Dans les salles : Peter von Kant

Hommage appuyé à Rainer Werner Fassbinder, « Peter von Kant », de François Ozon, transpose un film emblématique du maître allemand avec les codes du cinéma d’aujourd’hui. Était-ce bien nécessaire ?

Ozon dégaine un pendant masculin au film de Fassbinder. (Photo : Diaphana distribution)

Pour les cinéphiles, l’annonce d’une adaptation par François Ozon du film « Die bitteren Tränen der Petra von Kant » avait tout pour susciter la curiosité. D’une part, la version filmée par Rainer Werner Fassbinder de sa propre pièce de théâtre est un long métrage culte ; d’autre part, le cinéaste français a un univers bien particulier qui, après tout, comprend aussi « Huit femmes », également adapté d’une pièce de théâtre. Il était donc légitime de saliver en attendant de voir comment Ozon allait faire sien le chef-d’œuvre ouest-allemand.

L’action de « Peter von Kant » y est transposée de Brême à Cologne, et Petra, créatrice de mode, devient Peter, réalisateur, en 1972… l’année de sortie du film originel. L’hommage est aussi appuyé que transparent, d’autant que Denis Ménochet, qui joue Peter, soigne sa ressemblance physique avec Fassbinder. Première différence, cependant : là où « Die bitteren Tränen der Petra von Kant » jouait la carte du tout-féminin à l’écran, Ozon filme au masculin. Peter, qui martyrise Karl, son majordome muet et stoïque, s’éprend d’Amir, fascinant éphèbe qui fera ainsi carrière dans le cinéma. Mais la mécanique unilatérale du genre est ici brisée : c’est toujours l’amie Sidonie qui tient lieu d’entremetteuse, tandis que les personnages de la fille et de la mère de Peter restent féminins. Voilà déjà une des symboliques rompue et un peu de magie qui s’envole. Heureusement, cela permet à Hanna Schygulla, qui chez Fassbinder jouait Karin, la jeune amante, de faire une apparition plutôt émouvante en mère poule allemande.

Il faut bien le dire, le parfum de scandale qu’une liaison lesbienne pouvait diffuser en 1972 au cinéma est quasi dissipé à notre époque. Ce n’est pas en transformant les personnages en hommes que le film se métamorphose en brûlot provocateur. Dès lors, en suivant la même histoire de passion et de dépendance tragique, Ozon arrive difficilement à conserver l’attention. D’autant que sa mise en scène, qui utilise les codes réalistes en vigueur actuellement, est un pâle reflet des plans stylisés et hyperconstruits de son idole. De même, manque à l’appel l’interprétation hiératique des actrices de l’original, ici remplacée par un jeu naturaliste qui ne permet pas d’ôter l’impression de déjà-vu d’une histoire désormais datée.
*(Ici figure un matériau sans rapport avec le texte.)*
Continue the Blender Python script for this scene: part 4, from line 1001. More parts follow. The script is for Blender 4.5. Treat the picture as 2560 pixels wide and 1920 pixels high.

La demi-heure de moins de « Peter von Kant » s’explique en outre par la coupe des répliques plus philosophiques. Car, sinon, la « libre adaptation » est fidèle au point de reprendre l’essentiel des dialogues. Arrive alors un sentiment étrange devant ce film en français censé se dérouler en Allemagne, mais où seules quelques expressions allemandes se glissent, à part à l’écrit, et où le prénom Peter est prononcé systématiquement à l’anglaise (sauf par Hanna Schygulla !). Comme si Ozon avait trop de respect pour Fassbinder et ne pouvait pas, ne voulait pas transposer cette histoire, pourtant universelle, dans un coin francophone.

Tragédie grecque contre 
théâtre de boulevard

Bref, là où « Die bitteren Tränen der Petra von Kant » apparaît aujourd’hui comme bénéficiant du charme suranné de la tragédie grecque, son adaptation joue la carte du théâtre de boulevard coincé entre deux chaises. La recette avait réussi pour « Huit femmes ». Cette fois-ci, la sauce prend difficilement.

C’est d’ailleurs clairement aux choix qui ont présidé à l’adaptation qu’on doit cette déception : le film présente par ailleurs de belles performances de jeu. Tout d’abord, celle de Denis Ménochet en Peter, qui combine avec brio cruauté envers son majordome Karl (incarné avec flegme par Stefan Crepon) et passion ravageuse pour son amant Amir. Celui-ci est joué par Khalil Garbia avec ce qu’il faut de fausse candeur qui cache une ambition dévorante. Et puis Isabelle Adjani est parfaite en Sidonie, cette actrice sur le retour allée chercher la gloire à Hollywood après avoir été l’égérie de Peter. Dommage donc qu’ils et elles servent un scénario paralysé par l’hommage. Car ce ne sont pas les quelques scènes ajoutées à la fin, suggérant une intention machiavélique de l’amie du héros, qui donnent du piquant à l’affaire. Celle-ci était entendue rapidement.